__RAW RECORDS__.
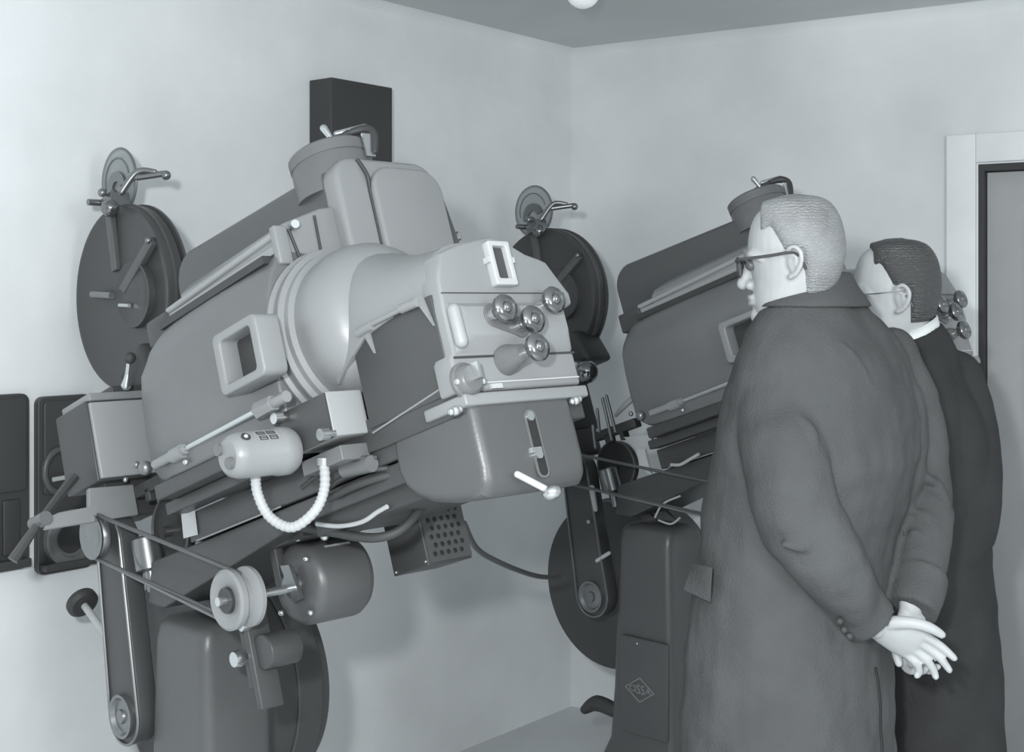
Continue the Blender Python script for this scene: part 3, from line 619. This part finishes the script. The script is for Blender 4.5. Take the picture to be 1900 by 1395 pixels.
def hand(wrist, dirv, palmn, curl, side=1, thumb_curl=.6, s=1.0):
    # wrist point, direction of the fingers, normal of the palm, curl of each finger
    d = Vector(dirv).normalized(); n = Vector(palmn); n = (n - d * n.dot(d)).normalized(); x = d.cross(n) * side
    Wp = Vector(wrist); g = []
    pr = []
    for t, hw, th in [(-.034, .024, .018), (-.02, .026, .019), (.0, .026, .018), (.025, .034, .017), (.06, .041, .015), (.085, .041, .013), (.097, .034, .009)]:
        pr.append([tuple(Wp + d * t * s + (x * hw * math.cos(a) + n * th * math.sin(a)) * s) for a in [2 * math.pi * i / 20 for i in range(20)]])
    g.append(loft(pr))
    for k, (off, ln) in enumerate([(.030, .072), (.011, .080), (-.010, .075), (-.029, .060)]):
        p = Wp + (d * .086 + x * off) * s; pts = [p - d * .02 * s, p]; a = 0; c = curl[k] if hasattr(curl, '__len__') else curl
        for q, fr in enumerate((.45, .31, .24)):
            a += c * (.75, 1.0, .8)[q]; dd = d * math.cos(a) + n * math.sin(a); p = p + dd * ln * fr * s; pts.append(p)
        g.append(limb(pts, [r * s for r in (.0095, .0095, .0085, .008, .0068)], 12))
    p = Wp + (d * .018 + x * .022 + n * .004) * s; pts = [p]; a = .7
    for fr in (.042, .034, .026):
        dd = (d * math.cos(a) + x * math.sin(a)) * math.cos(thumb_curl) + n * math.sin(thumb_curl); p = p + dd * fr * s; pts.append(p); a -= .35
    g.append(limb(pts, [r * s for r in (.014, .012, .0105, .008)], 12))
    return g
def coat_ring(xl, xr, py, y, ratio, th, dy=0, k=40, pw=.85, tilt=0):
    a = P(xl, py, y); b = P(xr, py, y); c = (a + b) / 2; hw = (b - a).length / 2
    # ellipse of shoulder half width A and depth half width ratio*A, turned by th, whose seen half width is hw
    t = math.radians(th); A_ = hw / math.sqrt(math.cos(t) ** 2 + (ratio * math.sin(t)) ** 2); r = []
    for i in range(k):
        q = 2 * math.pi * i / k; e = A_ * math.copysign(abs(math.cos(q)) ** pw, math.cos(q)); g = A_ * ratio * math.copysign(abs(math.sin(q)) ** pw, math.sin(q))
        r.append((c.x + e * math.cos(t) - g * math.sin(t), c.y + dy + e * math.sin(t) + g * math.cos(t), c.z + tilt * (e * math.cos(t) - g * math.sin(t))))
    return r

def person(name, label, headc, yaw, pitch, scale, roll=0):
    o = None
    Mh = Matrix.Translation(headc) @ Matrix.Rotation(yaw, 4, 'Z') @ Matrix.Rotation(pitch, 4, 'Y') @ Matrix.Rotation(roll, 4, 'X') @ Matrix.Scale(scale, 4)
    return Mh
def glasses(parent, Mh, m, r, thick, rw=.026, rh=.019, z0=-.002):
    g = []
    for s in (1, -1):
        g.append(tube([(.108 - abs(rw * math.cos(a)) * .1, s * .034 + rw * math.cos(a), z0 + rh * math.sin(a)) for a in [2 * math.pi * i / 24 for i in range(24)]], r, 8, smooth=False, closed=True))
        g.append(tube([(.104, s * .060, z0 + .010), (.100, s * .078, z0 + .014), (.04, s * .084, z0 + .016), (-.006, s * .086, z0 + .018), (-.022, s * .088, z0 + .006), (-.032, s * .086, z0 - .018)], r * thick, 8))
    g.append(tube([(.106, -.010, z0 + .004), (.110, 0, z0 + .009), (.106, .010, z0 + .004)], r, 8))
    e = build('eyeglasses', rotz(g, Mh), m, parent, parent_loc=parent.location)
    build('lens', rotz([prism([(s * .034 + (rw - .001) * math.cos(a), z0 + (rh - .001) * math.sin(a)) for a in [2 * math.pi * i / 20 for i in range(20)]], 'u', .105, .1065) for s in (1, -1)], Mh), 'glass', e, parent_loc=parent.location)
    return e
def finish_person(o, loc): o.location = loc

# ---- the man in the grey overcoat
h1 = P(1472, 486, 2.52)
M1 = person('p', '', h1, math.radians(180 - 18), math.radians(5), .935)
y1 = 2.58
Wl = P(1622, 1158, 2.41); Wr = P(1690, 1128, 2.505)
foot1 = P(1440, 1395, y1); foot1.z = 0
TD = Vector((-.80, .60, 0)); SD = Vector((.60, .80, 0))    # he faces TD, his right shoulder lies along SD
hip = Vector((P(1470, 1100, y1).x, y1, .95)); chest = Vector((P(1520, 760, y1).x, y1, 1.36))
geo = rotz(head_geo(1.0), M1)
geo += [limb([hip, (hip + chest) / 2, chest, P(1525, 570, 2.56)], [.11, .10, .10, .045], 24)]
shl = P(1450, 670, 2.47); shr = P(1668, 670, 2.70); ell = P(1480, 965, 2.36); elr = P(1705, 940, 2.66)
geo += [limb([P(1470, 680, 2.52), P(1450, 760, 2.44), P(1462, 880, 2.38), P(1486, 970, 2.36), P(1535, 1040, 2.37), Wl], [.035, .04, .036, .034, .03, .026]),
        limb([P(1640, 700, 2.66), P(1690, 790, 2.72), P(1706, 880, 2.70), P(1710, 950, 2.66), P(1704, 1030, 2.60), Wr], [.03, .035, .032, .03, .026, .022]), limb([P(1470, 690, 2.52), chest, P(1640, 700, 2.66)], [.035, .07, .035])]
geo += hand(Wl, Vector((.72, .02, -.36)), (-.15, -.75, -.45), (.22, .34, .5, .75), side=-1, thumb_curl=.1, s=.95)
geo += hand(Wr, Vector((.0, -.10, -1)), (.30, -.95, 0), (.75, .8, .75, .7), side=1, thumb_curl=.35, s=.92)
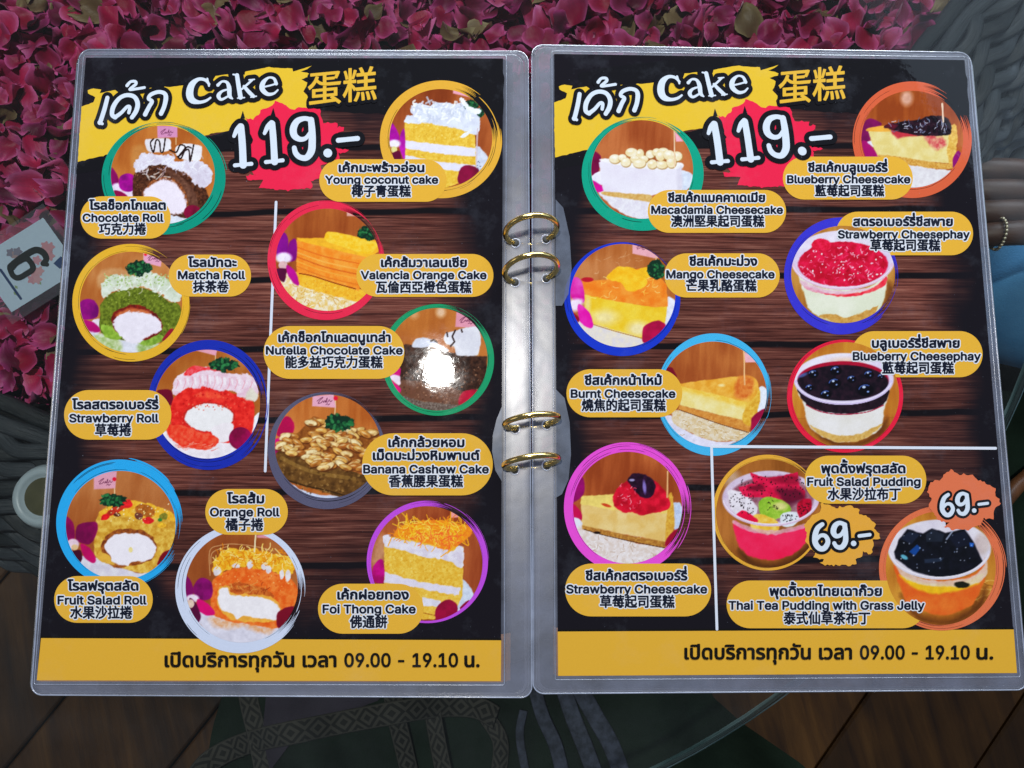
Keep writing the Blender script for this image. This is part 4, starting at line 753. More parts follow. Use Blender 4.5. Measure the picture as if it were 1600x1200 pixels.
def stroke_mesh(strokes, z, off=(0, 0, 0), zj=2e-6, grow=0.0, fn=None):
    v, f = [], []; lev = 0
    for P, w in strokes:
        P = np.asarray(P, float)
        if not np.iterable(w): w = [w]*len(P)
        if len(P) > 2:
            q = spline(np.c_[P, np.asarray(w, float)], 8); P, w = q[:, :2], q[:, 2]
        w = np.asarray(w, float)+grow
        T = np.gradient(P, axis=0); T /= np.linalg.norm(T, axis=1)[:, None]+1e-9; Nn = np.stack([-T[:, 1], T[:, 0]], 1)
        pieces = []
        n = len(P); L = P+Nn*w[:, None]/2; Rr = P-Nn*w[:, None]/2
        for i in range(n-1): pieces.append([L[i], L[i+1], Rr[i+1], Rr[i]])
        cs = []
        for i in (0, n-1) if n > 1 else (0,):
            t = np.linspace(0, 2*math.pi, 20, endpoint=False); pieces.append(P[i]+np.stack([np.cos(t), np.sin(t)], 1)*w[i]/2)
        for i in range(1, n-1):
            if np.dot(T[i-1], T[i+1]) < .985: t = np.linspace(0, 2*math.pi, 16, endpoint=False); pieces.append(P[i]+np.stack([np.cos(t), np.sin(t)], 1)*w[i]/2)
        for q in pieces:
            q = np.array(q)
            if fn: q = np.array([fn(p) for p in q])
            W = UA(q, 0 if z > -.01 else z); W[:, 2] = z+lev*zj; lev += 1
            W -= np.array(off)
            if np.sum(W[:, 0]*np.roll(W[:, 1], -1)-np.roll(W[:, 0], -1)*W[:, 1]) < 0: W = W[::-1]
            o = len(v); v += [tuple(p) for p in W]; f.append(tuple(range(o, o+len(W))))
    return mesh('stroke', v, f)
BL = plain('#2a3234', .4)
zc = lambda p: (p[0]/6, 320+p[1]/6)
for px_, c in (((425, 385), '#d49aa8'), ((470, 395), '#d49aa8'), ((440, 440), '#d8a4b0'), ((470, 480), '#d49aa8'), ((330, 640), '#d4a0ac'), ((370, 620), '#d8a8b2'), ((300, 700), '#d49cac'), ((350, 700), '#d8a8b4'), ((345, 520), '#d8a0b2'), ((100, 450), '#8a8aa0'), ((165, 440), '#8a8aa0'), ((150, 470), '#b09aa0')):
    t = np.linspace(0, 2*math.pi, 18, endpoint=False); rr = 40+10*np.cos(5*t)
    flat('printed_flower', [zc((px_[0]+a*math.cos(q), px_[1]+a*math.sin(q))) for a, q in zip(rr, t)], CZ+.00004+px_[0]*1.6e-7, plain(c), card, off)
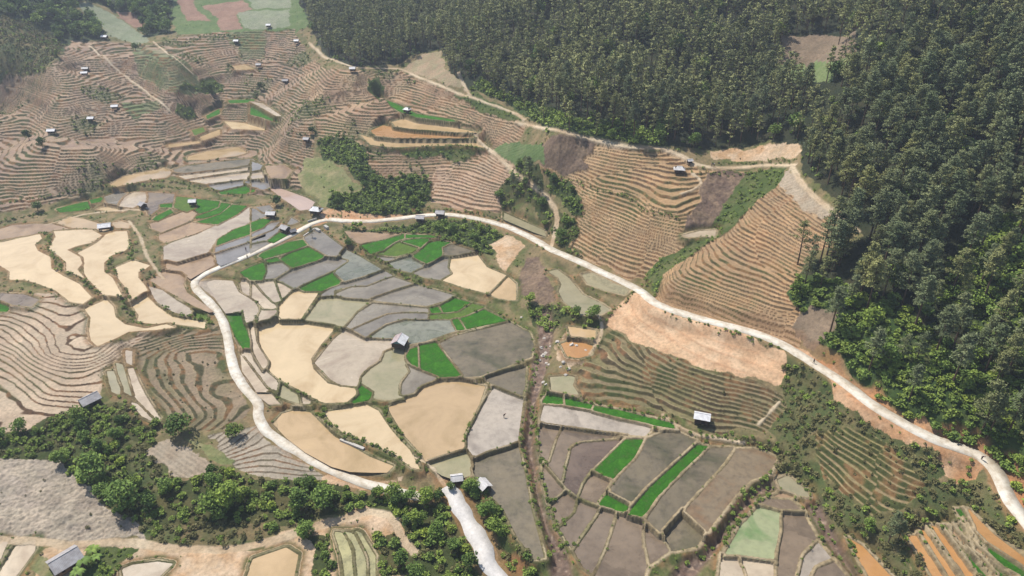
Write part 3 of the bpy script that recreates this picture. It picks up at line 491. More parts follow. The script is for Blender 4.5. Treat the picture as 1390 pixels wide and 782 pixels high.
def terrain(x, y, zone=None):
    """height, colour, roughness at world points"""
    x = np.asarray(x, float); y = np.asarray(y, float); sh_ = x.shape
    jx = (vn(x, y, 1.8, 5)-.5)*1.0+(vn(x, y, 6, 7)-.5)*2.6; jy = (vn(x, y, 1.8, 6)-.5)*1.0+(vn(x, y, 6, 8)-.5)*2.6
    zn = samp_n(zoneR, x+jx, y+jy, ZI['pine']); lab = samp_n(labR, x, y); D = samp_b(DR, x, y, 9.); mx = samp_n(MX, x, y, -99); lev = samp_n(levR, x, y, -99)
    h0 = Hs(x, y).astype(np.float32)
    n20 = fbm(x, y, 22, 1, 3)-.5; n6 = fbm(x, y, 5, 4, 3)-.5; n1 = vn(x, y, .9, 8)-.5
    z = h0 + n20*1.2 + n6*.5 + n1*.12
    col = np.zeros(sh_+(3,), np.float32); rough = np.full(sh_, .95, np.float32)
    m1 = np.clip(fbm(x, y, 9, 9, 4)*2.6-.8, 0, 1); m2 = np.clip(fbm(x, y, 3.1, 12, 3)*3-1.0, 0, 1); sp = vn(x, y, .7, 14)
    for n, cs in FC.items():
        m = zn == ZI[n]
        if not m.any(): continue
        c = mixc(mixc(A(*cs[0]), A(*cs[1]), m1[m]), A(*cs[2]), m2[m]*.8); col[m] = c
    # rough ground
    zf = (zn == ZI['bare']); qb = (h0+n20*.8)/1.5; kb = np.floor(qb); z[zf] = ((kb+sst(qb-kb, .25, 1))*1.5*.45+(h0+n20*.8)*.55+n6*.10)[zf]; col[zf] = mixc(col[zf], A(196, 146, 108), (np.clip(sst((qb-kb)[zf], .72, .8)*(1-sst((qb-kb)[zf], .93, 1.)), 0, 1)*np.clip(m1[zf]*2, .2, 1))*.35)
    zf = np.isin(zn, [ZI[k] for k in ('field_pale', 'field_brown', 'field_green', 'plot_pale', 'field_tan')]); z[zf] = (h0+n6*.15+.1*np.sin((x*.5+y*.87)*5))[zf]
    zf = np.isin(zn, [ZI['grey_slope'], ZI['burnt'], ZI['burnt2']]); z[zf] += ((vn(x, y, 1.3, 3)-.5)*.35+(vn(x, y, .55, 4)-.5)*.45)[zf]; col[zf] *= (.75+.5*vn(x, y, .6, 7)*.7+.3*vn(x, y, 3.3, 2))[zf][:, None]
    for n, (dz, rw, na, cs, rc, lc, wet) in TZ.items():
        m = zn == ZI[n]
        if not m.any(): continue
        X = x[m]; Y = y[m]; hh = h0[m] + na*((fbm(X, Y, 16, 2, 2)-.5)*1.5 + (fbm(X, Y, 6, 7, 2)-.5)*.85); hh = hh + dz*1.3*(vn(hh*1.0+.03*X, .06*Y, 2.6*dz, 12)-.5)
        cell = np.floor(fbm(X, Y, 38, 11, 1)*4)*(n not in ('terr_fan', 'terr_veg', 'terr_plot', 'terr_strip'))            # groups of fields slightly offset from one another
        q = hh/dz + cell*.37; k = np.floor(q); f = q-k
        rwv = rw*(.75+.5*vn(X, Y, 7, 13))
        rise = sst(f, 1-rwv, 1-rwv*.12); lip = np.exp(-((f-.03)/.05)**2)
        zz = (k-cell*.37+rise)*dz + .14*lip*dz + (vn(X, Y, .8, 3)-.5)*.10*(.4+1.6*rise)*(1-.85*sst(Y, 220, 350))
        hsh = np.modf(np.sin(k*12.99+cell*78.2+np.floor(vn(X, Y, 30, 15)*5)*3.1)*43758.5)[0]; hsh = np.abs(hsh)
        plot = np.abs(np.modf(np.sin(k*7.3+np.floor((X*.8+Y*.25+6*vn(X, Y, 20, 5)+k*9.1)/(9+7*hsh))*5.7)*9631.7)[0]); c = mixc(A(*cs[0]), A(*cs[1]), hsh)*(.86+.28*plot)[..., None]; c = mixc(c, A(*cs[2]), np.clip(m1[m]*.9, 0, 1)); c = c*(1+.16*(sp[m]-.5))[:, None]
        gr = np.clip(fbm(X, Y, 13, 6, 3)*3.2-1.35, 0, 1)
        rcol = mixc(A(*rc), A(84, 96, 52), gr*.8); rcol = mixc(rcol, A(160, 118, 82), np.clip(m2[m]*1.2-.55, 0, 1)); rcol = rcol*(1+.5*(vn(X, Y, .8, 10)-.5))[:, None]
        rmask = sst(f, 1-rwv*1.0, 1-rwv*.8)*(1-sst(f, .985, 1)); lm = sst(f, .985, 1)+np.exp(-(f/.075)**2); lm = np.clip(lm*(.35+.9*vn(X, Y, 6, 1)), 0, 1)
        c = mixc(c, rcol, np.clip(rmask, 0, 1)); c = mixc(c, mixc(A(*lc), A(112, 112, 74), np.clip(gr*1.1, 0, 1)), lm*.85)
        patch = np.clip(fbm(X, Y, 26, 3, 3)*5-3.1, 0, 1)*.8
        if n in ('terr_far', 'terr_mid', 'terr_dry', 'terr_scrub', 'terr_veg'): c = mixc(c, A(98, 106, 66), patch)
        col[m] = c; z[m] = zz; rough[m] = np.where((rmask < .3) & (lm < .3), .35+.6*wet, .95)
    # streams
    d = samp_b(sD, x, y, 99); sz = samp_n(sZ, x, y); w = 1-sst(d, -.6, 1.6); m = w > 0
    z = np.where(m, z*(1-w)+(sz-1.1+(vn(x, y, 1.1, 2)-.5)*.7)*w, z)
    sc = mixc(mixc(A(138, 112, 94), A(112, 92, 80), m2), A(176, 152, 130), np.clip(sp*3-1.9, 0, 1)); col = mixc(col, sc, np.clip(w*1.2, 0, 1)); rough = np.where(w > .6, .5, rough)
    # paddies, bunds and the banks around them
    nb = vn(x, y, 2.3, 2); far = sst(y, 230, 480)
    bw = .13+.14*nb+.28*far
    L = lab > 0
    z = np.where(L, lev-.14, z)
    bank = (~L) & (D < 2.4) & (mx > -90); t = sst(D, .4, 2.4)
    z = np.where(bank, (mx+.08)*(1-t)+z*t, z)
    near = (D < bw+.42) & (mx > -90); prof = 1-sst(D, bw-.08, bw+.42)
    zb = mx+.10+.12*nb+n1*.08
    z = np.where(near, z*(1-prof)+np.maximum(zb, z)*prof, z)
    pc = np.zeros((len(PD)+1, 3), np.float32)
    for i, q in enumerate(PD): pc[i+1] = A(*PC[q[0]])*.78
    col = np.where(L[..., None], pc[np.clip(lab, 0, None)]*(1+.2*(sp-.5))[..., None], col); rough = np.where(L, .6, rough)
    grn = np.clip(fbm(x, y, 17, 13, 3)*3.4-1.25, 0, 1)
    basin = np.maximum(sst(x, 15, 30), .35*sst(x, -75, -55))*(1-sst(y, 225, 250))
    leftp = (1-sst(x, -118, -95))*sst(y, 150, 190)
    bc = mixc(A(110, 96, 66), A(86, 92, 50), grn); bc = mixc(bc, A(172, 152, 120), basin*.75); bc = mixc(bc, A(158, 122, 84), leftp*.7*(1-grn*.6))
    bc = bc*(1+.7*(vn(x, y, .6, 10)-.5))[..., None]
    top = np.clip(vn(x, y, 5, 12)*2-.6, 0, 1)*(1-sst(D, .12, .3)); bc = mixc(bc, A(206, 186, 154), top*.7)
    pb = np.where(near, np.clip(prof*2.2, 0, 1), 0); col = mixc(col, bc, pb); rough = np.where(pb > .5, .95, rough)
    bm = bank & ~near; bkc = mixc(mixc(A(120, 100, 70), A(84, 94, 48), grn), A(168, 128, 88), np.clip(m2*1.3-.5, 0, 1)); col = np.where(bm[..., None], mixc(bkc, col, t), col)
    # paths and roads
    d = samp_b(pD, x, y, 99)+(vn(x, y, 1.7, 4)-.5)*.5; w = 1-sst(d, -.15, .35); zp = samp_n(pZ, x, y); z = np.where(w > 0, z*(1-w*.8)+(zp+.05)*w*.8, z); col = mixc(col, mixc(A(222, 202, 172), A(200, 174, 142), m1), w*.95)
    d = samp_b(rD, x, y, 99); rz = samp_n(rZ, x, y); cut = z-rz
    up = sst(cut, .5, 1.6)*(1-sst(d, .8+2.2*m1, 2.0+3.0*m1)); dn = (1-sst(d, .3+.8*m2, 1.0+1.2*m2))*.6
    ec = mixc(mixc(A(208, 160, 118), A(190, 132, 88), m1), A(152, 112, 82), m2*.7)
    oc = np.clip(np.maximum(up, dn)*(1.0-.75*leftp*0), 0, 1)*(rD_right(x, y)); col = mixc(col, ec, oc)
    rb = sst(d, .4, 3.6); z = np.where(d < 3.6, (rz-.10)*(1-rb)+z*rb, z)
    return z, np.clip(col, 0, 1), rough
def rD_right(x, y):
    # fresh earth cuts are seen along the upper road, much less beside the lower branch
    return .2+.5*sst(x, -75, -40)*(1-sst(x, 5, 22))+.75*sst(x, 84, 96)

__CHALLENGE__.
Search the lines above for the string "from" and copy each line that has it.

__THE RESULT__.
Continue the Blender Python script for this scene: part 3, from line 619. This part finishes the script. The script is for Blender 4.5. Take the picture to be 1900 by 1395 pixels.
        cell = np.floor(fbm(X, Y, 38, 11, 1)*4)*(n not in ('terr_fan', 'terr_veg', 'terr_plot', 'terr_strip'))            # groups of fields slightly offset from one another